謎の原因は「恋心」!?
この曲を献呈された、ベートーヴェンの一時弟子であったジュリエッタ・グッチャルディ嬢に、ベートーヴェンは好意を抱いていたのは間違いがなく、かといって、身分違いのため結婚は望むべくもありませんでした。
惚れっぽい体質のベートーヴェンは、第1楽章を、あまりピアノの腕前が良くない彼女でも弾けるように書いた、とも、抑圧された恋心を人知れず抱える気持ちの第1楽章、想像して楽しむ第2楽章、現実にさいなまれる葛藤の第3楽章、という風につづっていたのだ・・・とも想像できます。

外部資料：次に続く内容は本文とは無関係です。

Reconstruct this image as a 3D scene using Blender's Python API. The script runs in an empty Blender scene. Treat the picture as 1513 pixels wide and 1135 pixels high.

事実、彼の死後、遺品の中から「不滅の恋人へ」という、宛先不明のラブレターが見つかっており、現代にいたるまでも、その相手が、誰なのか、判明していません。一説には「エリーゼのために」を各動機となった「テレーゼ嬢」だともいわれますし、このグッチャルディ嬢も候補の一人なのです。
ともあれ、30歳の、即興ピアニストからいよいよ転身して作曲家としてデビューし、野心と、もしかしたら燃える恋心を持ったベートーヴェンは、この謎多き斬新な「幻想曲風ソナタ」を残したのです。